İşsizliğin artmasının temel nedeninin ekonomideki durgunluk, sanayideki daralma, talebin düşmesi ve yeni istihdam alanlarının yaratılmaması olduğunu dile getiren Zeynep, bunun ekonomideki büyümeyi yavaşlattığını ve işsizlik verilerinin yükselmesine yol açtığını hatırlattı. Belli çalışan grupların dezavantajlı olduklarına da vurgu yapan Zeynep, dezavantajlı grupların başında ise gençlerin ve kadınların geldiğine dikkat çekti. Ekonomik krize bağlı iş alımlarında özellikle bu dönemde daha fazla düşüş yaşandığını belirten Zeynep, genç nüfusun iş bulabilmek adına uzun İŞ-KUR kuyruklarında asgari ücretin altında çalışmaya zorlandığının altını çizdi.
 
‘Hükümet’in gizleme çabası yersiz’
 
Türkiye’nin artık bir tarım ülkesi olarak değerlendirilemeyeceğini ifade eden Zeynep, tarımsal istihdamın toplam istihdam içerisinde giderek çok daha düşük bir yer tuttuğunu söyledi.
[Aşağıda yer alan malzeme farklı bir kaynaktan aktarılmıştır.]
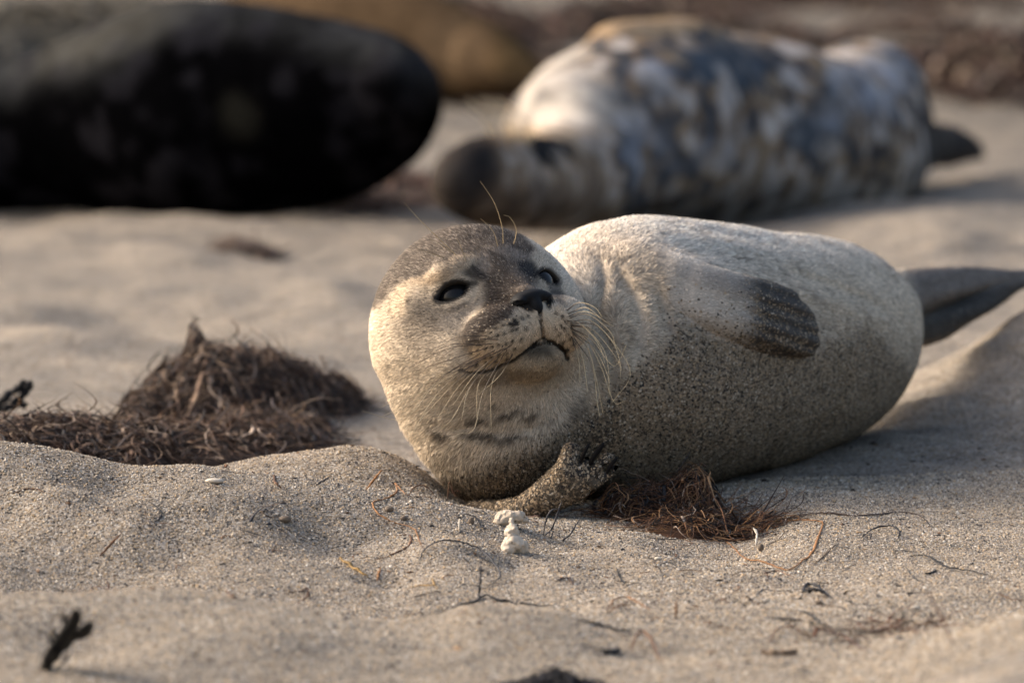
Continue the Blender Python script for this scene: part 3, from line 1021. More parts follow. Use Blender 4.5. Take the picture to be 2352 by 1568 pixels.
def build_pup():
    v, f = surface_nets(sdf_pup, (-400, -480, -560), (1560, 420, 2900), 22)
    v, f, nrm = refine(sdf_pup, v, f, 2, 4.0)
    # finer face: refine where the eyes and muzzle are
    sel = (np.linalg.norm(v - HL(5, -12, 195), axis=1) < 205)
    fs = sel[f].all(1)
    used = np.unique(f[fs]); mp = -np.ones(len(v), int); mp[used] = np.arange(len(used))
    v2, f2 = v[used], mp[f[fs]]
    v2, f2, n2 = refine(sdf_pup, v2, f2, 2, 1.5)
    keep = f[~fs]
    allv = np.vstack([v, v2]); allf = np.vstack([keep, f2 + len(v)]); alln = np.vstack([nrm, n2])
    uq, inv = np.unique(allf.ravel(), return_inverse=True)
    allv = allv[uq]; alln = alln[uq]; allf = inv.reshape(allf.shape)
    # small fur-like irregularity of the skin
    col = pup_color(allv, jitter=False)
    sa1 = SANDY[0]
    # ---------------- hairs
    tri = np.vstack([allf[:, [0, 1, 2]], allf[:, [0, 2, 3]]])
    a, b, c = allv[tri[:, 0]], allv[tri[:, 1]], allv[tri[:, 2]]
    fn = np.cross(b - a, c - a); ar = np.linalg.norm(fn, axis=1) / 2
    cen = (a + b + c) / 3
    nn = norm(alln[tri].mean(1))
    facing = -nn @ norm(np.array([0, .0, 1.0]))
    hd = 1 - smoothstep(180, 420, np.linalg.norm(cen - HL(0, 0, 160), axis=1))
    far = smoothstep(500, 1700, cen[:, 2])
    wgt = ar * (0.25 + 0.75 * smoothstep(-.35, .05, facing)) * (1 + 2.2 * hd) * (1 - .6 * far)
    NH = 330000
    idx = rng.choice(len(tri), NH, p=wgt / wgt.sum())
    u = rng.random((NH, 2)); fl = u.sum(1) > 1; u[fl] = 1 - u[fl]
    root = a[idx] + u[:, :1] * (b[idx] - a[idx]) + u[:, 1:] * (c[idx] - a[idx])
    na, nb, nc = alln[tri[idx, 0]], alln[tri[idx, 1]], alln[tri[idx, 2]]
    rn = norm(na * (1 - u.sum(1, keepdims=True)) + nb * u[:, :1] + nc * u[:, 1:])
    # none on the eyes, inside mouth or under the nose pad
    ok = np.ones(NH, bool)
    for c0, ax, w, vv in EYE:
        L = root - c0
        rr = np.sqrt((L @ w / 38) ** 2 + (L @ vv / 20) ** 2)
        ok &= ~((rr < 1.0) & (L @ ax > 0))
    md = chain(root, MOUTH, MR)
    ok &= md > 0.5
    ok &= np.linalg.norm(root - HL(0, 8, 290), axis=1) > 30
    root, rn = root[ok], rn[ok]
    n = len(root)
    t = flow(root, rn)
    px, py = project(root)
    hw = 1 - smoothstep(150, 330, np.linalg.norm(root - HL(0, 0, 200), axis=1))
    neck = smoothstep(900, 980, py) * (1 - smoothstep(1250, 1350, px))
    ln = (15 - 6.5 * hw + 6 * neck) * (0.7 + .6 * rng.random(n))
    wd = (2.5 - .55 * hw + 1.2 * smoothstep(300, 1500, root[:, 2])) * (0.75 + .5 * rng.random(n))
    onl = (np.minimum(chain(root, LP, LR), np.min([cone(root, a_, b_, r_, r_ * .8) for a_, b_, r_ in DIG], axis=0)) < 9) & (root[:, 2] < -80)
    onu = sdf_uf(root) < 6
    ln = ln * np.where(onl, .62, 1) * np.where(onu, .6, 1) * (1 - .25 * smoothstep(-28, 50, py - np.interp(px, [900, 1250, 1350, 1450, 1560, 1640, 1880, 1990, 2100], [1280, 1010, 925, 840, 750, 770, 800, 740, 860])))
    wd = wd * np.where(onl, 1.2, 1)
    lift = 0.16 + 0.20 * rng.random(n) + .12 * neck
    side = np.cross(t, rn)
    t = norm(t + side * rng.normal(0, .22, n)[:, None])
    dirn = norm(t * np.cos(lift)[:, None] + rn * np.sin(lift)[:, None])
    side = norm(np.cross(dirn, rn))
    th = rng.normal(0, .5, n)
    side = side * np.cos(th)[:, None] + rn * np.sin(th)[:, None]
    base = root - rn * 1.0
    tip = base + dirn * ln[:, None]
    hv = np.stack([base - side * wd[:, None] * .5, base + side * wd[:, None] * .5, tip], 1).reshape(-1, 3)
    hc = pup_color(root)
    sa2 = np.repeat(SANDY[0], 3)
    hcol = np.repeat(hc, 3, axis=0)
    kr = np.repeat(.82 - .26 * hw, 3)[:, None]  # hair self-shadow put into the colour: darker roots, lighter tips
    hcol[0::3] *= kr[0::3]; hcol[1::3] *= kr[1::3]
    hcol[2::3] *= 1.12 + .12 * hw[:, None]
    hn = norm(rn + dirn * -0.05 + rng.normal(0, .16, (n, 3)))
    hn = np.repeat(hn, 3, axis=0)
    hf_ = np.arange(3 * n).reshape(-1, 3) + len(allv)
    # ---------------- sand grains stuck to the coat
    gr = []; gc = []
    for cx, cy, sx, sy, k in [(1165, 680, 60, 45, 60), (1200, 640, 40, 25, 26), (1120, 760, 60, 40, 26), (1235, 690, 26, 14, 14), (1300, 1100, 60, 50, 300), (1650, 900, 150, 90, 260), (1770, 740, 70, 40, 240), (1150, 1060, 110, 50, 200), (1500, 900, 160, 120, 300), (1250, 850, 50, 40, 20)]:
        for _ in range(k):
            gr.append((cx + rng.normal(0, sx), cy + rng.normal(0, sy)))
            gc.append(rng.choice(3, p=[.5, .3, .2]))
    gpx = np.array(gr)
    # nearest visible hair root gives the place on the coat
    vis = (-rn[:, 2] > .15)
    rv = root[vis]; nv_ = rn[vis]; vx, vy = px[vis], py[vis]
    key = np.floor(vx / 8).astype(int) * 10000 + np.floor(vy / 8).astype(int)
    order = np.argsort(key); ks = key[order]
    oc = np.array([[1, 0, 0], [-1, 0, 0], [0, 1, 0], [0, -1, 0], [0, 0, 1], [0, 0, -1]], float)
    of = np.array([[0, 2, 4], [2, 1, 4], [1, 3, 4], [3, 0, 4], [2, 0, 5], [1, 2, 5], [3, 1, 5], [0, 3, 5]])
    gv = []; gf = []; gcol = []; gn = []
    base_i = len(allv) + len(hv)
    cols = np.array([[.50, .42, .32], [.36, .26, .16], [.07, .06, .055]])
    for (x, y), k in zip(gpx, gc):
        kk = int(math.floor(x / 8)) * 10000 + int(math.floor(y / 8))
        i0 = np.searchsorted(ks, kk)
        if i0 >= len(ks) or ks[i0] != kk:
            continue
        i1 = np.searchsorted(ks, kk, 'right')
        j = order[i0:i1]; j = j[np.argmin(rv[j][:, 2])]
        r = rng.uniform(.7, 2.1)
        gv.append(rv[j] + nv_[j] * 3.5 + oc * r * rng.uniform(.7, 1.3, (6, 1)))
        gf.append(of + base_i + 6 * len(gf))
        gcol.append(np.tile(cols[k], (6, 1))); gn.append(norm(oc + nv_[j]))
    V = np.vstack([allv, hv] + gv); Cc = np.vstack([col, hcol] + gcol); Nn = np.vstack([alln, hn] + gn)
    wn = Nn[:, :1] * Rv + Nn[:, 1:2] * Uv + Nn[:, 2:3] * Fv
    root_loc = q2world(Q(1450, 1160, 300))[0]
    pup = thing('seal_pup', 'spotted cream seal pup lying on its side in front, looking up over its shoulder', 'seal', (root_loc[0], root_loc[1], float(ground(root_loc[0], root_loc[1]))))
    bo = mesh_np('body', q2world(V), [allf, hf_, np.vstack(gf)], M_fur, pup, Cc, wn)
    at_ = bo.data.attributes.new('sandy', 'FLOAT', 'POINT')
    sv = np.zeros(len(V), np.float32); sv[:len(sa1)] = sa1; sv[len(sa1):len(sa1) + len(sa2)] = sa2
    at_.data.foreach_set('value', sv)
    return pup, (rv, nv_, vx, vy)


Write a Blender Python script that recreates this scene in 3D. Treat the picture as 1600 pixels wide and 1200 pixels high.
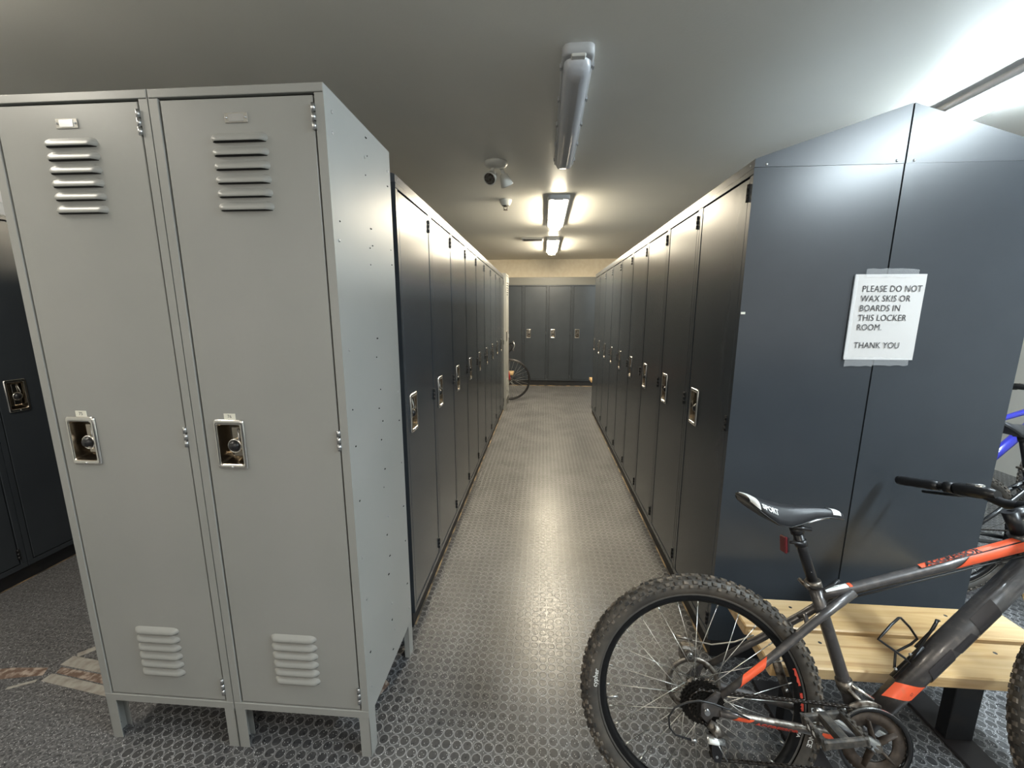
import bpy, bmesh, math, random
from mathutils import Vector, Matrix
random.seed(7)
PI = math.pi
for o in list(bpy.data.objects): bpy.data.objects.remove(o)
scene = bpy.context.scene
COL = scene.collection

# ------------------------------------------------------------------ camera
F_PX, YAW, PITCH, ROLL, CAM_Z = 626.44, 4.408, 10.108, 0.041, 1.4335
def make_camera():
    y, p, r = [math.radians(a) for a in (YAW, PITCH, ROLL)]
    F = Vector((-math.sin(y)*math.cos(p), math.cos(y)*math.cos(p), -math.sin(p)))
    R = Vector((math.cos(y), math.sin(y), 0)); U = R.cross(F)
    R2 = R*math.cos(r)+U*math.sin(r); U2 = -R*math.sin(r)+U*math.cos(r)
    cd = bpy.data.cameras.new('camera'); cd.sensor_width = 36; cd.sensor_fit = 'HORIZONTAL'
    cd.lens = F_PX*36/1600; cd.clip_start = .02
    co = bpy.data.objects.new('camera', cd); COL.objects.link(co)
    m = Matrix((R2, U2, -F)).transposed().to_4x4(); m.translation = Vector((0, 0, CAM_Z))
    co.matrix_world = m; scene.camera = co
make_camera()

# ------------------------------------------------------------------ light and exposure
scene.view_settings.view_transform = 'Standard'
scene.view_settings.look = 'None'
scene.view_settings.gamma = 1
scene.view_settings.use_curve_mapping = False
scene.view_settings.exposure = 1.85
w = bpy.data.worlds.new('world'); scene.world = w; w.use_nodes = True
w.node_tree.nodes['Background'].inputs[0].default_value = (1, .95, .86, 1)
w.node_tree.nodes['Background'].inputs[1].default_value = 0.30
LAMP_COOL = ((.80, .93, 1.0), 46.0)
LAMP_WARM = ((1.0, .88, .66), 40.0)
LAMP_BACK = ((1.0, .93, .80), 14.0)

# ------------------------------------------------------------------ materials
def mat(name, col=(.5,.5,.5), rough=.5, metal=0., spec=.5, coat=0., emit=None, alpha=1., trans=0.,
        noise=None, bump=None, coat_rough=.1):
    m = bpy.data.materials.new(name); m.use_nodes = True
    nt = m.node_tree; b = nt.nodes['Principled BSDF']
    b.inputs['Base Color'].default_value = (*col, 1)
    b.inputs['Roughness'].default_value = rough
    b.inputs['Metallic'].default_value = metal
    b.inputs['Specular IOR Level'].default_value = spec
    b.inputs['Coat Weight'].default_value = coat
    b.inputs['Coat Roughness'].default_value = coat_rough
    b.inputs['Alpha'].default_value = alpha
    b.inputs['Transmission Weight'].default_value = trans
    if emit:
        b.inputs['Emission Color'].default_value = (*emit[0], 1)
        b.inputs['Emission Strength'].default_value = emit[1]
    tc = None
    if noise or bump:
        tc = nt.nodes.new('ShaderNodeTexCoord')
    if noise:   # (scale, colour2, lo, hi)
        sc, c2, lo, hi = noise
        n = nt.nodes.new('ShaderNodeTexNoise'); n.inputs['Scale'].default_value = sc; n.inputs['Detail'].default_value = 6
        nt.links.new(tc.outputs['Object'], n.inputs['Vector'])
        mr = nt.nodes.new('ShaderNodeMapRange'); mr.inputs[1].default_value = lo; mr.inputs[2].default_value = hi
        nt.links.new(n.outputs['Fac'], mr.inputs[0])
        mx = nt.nodes.new('ShaderNodeMix'); mx.data_type = 'RGBA'
        mx.inputs['A'].default_value = (*col, 1); mx.inputs['B'].default_value = (*c2, 1)
        nt.links.new(mr.outputs[0], mx.inputs['Factor'])
        nt.links.new(mx.outputs['Result'], b.inputs['Base Color'])
    if bump:    # (scale, strength, distance)
        n = nt.nodes.new('ShaderNodeTexNoise'); n.inputs['Scale'].default_value = bump[0]; n.inputs['Detail'].default_value = 3
        nt.links.new(tc.outputs['Object'], n.inputs['Vector'])
        bp = nt.nodes.new('ShaderNodeBump'); bp.inputs['Strength'].default_value = bump[1]; bp.inputs['Distance'].default_value = bump[2]
        nt.links.new(n.outputs['Fac'], bp.inputs['Height']); nt.links.new(bp.outputs['Normal'], b.inputs['Normal'])
    return m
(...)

Zeynep, tarımda yaşanan sorunların tüm sektörlerde görüldüğünü dile getirerek, ilaç fiyatlarına yapılan yüzde 26,4 zammı anımsattı. Ülkede derin bir ekonomik krizin olduğunu ve halkların ekonomik krizi mutfaklarına kadar hissettiğini vurgulayan Zeynep, AKP Hükümeti’nin ise ekonomik krizi gizleme çabasının yersiz bir ısrar olduğunu dile getirdi. Ekonomik krize tepki gösteren halkın Hükümet tarafından militarist ve aşağılayıcı söylemlere maruz kaldığını aktaran Zeynep, Hükümeti’n söz konusu söylem ve politikalardan vazgeçmesi ve ekonomi politikalarında ivedilikle iyileştirmelere gitmesi çağrısında bulundu.
 
‘Geleceğimizi parça parça elimizden alıyorlar’
 
Eğitim sektöründeki yetersizliklere de değinen Zeynep, sözleşmeli ve ücretli öğretmenlerin ciddi ayrımcılığa maruz kaldıklarına dikkat çekti. Zeynep, şöyle devam etti: “Aynı dersliklerde, aynı dersi veren sözleşmeli, ücretli ve kadrolu öğretmenlerin aldığı ücret farkı çok fazla. Aynı performansı gösteren tüm emekçilerin aynı ücrete tabi tutulması gerekir. Keza mezun olan ve işe başlayan bir genci asgari ücret bekliyor. Bu ve benzeri nedenlere bağlı olarak intihar vakalarında ise en çok gençlerde yaşandığı gözlemleniyor. Gençler geleceğinden çok umutsuzlar. Herhangi bir alandan mezun olsalar dahi atanamayacakları korkusu ile karşı karşıyalar. Geleceğimizi parça parça elimizden alanların bu sorunlara yol açan politikalarından vazgeçmesi gerek.”